The rand plunged to its lowest in nine months on Friday, breaching the R19-mark to the US dollar as the greenback continued to strengthen on the back of strong US jobs growth.
The domestic currency has remained under pressure as US dollar strength persists as it ended 2024 at R18.85/$1, down by 3% for the year, hovering between R18.75 and R18.95/$1 in the first days of 2025.
The US dollar also made further gains at the start of 2025 due to continued positive sentiment towards the incoming Trump presidency while emerging market currencies generally have fallen further since the start of the year.
The rand weakened by 2.1% to R19.12 on Friday as the US labour market surprised with resilience in December, driving the unemployment rate down to 4.1%
The US economy added 256 000 jobs in December 2024, the most in nine months, following a downwardly revised 212 000 in November, beating market forecasts of 160 000 and signalling a strong and stable labor market.

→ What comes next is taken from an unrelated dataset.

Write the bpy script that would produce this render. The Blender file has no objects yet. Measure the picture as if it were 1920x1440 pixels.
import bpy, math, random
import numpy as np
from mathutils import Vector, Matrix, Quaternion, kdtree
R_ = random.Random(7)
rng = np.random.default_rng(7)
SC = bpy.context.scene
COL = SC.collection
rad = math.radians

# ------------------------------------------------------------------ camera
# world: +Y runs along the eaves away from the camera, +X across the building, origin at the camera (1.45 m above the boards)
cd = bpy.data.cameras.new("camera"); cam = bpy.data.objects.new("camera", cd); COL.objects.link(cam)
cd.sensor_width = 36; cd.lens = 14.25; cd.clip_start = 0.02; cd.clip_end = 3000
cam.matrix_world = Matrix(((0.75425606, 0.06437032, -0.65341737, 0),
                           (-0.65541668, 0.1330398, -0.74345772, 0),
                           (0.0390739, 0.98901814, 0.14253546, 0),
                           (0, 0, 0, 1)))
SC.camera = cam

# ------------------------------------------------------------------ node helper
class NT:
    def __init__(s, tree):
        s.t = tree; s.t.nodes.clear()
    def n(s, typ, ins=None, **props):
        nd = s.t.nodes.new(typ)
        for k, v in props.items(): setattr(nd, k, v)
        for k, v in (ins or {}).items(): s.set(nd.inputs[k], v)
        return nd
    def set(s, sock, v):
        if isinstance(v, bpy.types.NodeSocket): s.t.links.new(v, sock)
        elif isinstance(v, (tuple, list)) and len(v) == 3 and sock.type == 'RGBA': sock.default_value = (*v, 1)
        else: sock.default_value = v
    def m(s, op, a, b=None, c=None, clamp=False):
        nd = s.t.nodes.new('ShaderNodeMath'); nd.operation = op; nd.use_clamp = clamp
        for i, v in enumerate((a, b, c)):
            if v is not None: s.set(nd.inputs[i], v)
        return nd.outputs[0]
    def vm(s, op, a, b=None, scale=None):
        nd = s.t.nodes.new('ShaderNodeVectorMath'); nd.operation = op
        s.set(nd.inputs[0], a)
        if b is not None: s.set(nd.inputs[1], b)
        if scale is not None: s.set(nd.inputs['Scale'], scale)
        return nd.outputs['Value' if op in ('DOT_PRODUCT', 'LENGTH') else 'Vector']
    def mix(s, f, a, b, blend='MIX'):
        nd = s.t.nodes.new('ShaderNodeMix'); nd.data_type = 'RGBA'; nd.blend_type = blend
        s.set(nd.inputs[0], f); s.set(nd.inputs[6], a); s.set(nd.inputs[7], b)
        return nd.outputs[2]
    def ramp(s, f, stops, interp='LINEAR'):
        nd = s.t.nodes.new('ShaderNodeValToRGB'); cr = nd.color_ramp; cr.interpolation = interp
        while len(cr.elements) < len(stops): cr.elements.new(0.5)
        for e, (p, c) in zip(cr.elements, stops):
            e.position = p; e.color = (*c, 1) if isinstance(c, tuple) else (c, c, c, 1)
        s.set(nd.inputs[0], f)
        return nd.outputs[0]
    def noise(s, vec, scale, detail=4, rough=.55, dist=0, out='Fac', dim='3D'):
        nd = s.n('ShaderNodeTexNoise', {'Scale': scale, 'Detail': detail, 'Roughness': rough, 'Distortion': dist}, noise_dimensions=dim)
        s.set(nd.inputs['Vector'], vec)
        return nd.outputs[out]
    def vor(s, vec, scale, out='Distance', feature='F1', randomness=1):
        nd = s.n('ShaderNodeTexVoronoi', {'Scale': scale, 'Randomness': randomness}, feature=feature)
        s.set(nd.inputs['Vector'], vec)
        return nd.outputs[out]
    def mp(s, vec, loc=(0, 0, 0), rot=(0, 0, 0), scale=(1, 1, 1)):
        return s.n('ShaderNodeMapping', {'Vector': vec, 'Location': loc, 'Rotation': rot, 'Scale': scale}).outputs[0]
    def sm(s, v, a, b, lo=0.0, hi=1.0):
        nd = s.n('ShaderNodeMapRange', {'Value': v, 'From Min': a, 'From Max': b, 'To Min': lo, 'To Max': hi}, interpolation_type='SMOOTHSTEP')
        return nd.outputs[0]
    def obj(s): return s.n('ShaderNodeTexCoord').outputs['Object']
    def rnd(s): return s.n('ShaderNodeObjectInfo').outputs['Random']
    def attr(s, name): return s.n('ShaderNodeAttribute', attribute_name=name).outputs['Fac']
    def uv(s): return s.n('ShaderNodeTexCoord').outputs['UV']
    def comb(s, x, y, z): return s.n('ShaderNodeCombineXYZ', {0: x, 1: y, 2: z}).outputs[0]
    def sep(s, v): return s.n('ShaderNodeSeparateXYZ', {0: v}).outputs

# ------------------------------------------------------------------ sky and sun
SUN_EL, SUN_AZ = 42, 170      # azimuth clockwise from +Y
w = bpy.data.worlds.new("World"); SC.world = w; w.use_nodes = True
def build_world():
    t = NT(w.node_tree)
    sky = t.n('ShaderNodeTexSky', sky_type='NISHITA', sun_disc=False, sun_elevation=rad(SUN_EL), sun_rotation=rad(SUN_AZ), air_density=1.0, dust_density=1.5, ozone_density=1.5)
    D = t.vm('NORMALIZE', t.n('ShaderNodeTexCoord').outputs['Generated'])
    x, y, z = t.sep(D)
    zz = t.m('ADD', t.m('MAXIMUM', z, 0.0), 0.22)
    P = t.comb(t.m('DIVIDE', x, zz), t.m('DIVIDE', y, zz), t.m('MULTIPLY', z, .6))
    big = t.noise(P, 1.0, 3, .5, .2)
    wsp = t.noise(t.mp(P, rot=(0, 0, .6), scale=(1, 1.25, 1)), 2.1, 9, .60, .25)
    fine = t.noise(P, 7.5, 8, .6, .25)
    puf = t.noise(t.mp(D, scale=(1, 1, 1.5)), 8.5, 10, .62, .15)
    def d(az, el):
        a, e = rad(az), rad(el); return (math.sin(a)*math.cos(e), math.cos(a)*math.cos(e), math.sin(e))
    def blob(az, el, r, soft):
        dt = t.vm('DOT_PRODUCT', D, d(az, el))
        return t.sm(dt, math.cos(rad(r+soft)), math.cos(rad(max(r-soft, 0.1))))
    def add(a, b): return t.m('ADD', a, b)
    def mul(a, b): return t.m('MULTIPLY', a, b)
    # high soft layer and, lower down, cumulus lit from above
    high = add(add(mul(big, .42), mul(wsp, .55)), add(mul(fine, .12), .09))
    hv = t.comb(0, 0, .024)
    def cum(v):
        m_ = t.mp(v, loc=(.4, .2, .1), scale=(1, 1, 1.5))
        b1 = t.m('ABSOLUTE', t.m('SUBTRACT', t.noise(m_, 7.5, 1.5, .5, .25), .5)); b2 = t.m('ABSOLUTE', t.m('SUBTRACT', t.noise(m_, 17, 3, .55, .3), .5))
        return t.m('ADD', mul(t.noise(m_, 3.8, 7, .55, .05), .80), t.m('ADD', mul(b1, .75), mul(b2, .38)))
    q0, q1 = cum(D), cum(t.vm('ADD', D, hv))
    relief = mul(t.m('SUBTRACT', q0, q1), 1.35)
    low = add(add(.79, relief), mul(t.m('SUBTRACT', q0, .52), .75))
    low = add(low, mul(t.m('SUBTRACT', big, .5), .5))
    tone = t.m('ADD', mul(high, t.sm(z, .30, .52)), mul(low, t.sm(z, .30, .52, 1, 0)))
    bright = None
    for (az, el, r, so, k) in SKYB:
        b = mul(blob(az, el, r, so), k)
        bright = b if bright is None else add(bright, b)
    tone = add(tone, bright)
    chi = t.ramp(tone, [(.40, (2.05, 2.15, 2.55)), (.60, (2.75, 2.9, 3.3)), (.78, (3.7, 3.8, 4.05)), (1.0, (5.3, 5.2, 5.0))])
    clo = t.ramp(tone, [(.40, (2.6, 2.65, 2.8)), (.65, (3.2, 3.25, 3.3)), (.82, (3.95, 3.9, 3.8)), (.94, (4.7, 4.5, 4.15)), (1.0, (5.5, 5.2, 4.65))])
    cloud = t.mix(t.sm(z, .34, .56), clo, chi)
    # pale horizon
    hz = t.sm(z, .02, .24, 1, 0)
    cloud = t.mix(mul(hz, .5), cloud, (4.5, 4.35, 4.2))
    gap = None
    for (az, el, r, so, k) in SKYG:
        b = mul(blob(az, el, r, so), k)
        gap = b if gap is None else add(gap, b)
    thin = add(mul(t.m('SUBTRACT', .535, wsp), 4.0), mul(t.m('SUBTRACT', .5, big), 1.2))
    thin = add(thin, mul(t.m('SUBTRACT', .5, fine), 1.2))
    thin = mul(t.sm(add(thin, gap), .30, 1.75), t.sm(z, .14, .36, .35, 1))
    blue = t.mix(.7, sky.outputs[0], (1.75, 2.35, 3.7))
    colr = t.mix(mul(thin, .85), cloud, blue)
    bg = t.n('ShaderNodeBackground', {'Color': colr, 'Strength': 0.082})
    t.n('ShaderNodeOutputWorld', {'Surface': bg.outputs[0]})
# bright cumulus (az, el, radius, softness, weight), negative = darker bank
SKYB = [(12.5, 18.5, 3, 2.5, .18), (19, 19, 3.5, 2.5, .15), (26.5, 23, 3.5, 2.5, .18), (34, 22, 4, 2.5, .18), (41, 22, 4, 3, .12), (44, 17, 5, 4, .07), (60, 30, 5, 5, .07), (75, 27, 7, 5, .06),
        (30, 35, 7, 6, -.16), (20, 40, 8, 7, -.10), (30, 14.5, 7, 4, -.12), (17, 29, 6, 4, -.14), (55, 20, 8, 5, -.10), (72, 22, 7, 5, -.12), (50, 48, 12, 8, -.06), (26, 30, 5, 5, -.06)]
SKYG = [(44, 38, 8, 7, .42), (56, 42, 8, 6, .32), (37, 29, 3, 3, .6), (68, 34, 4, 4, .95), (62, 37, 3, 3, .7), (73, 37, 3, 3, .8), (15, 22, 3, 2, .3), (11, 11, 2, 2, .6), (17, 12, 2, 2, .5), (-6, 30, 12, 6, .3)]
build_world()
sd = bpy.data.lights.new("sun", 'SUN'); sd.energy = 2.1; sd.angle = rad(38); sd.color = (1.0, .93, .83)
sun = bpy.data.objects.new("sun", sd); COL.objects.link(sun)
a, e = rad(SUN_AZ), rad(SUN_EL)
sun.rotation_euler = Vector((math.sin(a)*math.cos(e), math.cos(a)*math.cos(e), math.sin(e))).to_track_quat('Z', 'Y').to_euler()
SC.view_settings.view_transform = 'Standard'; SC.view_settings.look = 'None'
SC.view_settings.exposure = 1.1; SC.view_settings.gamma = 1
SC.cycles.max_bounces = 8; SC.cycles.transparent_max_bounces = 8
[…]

Wichard Cilliers, director and head of market risk at TreasuryONE, said the data has led to a recalibration of rate-cut expectations, with traders now predicting a Federal Reserve cut only in October, significantly later than prior forecasts.
Cilliers said the stronger-than-expected US payroll data also drove a sharp rally in the US dollar, causing ripple effects in emerging markets.
“The rand plunged to a nine-month low, breaching R19.00 to the dollar for the first time since June and trading at R19.12. The currency's drop marked its worst performance among major currencies for the week. Persistent fears of higher US interest rates, combined with local economic pressures, have contributed to a fourth consecutive weekly decline for the rand, down 2.1% this week alone,” Cilliers said.
“As markets digest the implications of the US jobs report, the market is pricing a reduced probability of a rate cut at the South African Reserve Bank's January meeting, reflecting uncertainty in a volatile global and local economic landscape. Traders and investors will be watching closely for further signals of momentum shifts in the coming days.”
The US Federal Reserve (Fed) has hinted at a cautionary approach in cutting interest rates further.
Nedbank economist Isaac Matshego said that minutes of the US Federal Reserve's December meeting hinted that members of the rate-setting Federal Open Market Committee (FOMC) will be adopting a cautionary stance in the upcoming meetings.
In December, the FOMC reduced the Fed's target for the federal funds rate to 4.25%-4.5% from 4.5%-4.75%, bringing total cuts to 100 basis points since easing started in September 2024.
“In its December projections, the Fed's forward guidance pointed at two interest rate cuts in 2025, down from four at the time of the September meeting. Markets are now pricing in a cut in July 2025,” Matshego said.
“The FOMC’s median GDP growth forecasts rose to 2.5% in 2024 (2% in September) and 2.1% in 2025 (2% in September). PCE inflation projections have been adjusted higher for 2024 (2.4% vs 2.3%), 2025 (2.5% vs 2.1%), and 2026 (2.1% vs 2%).”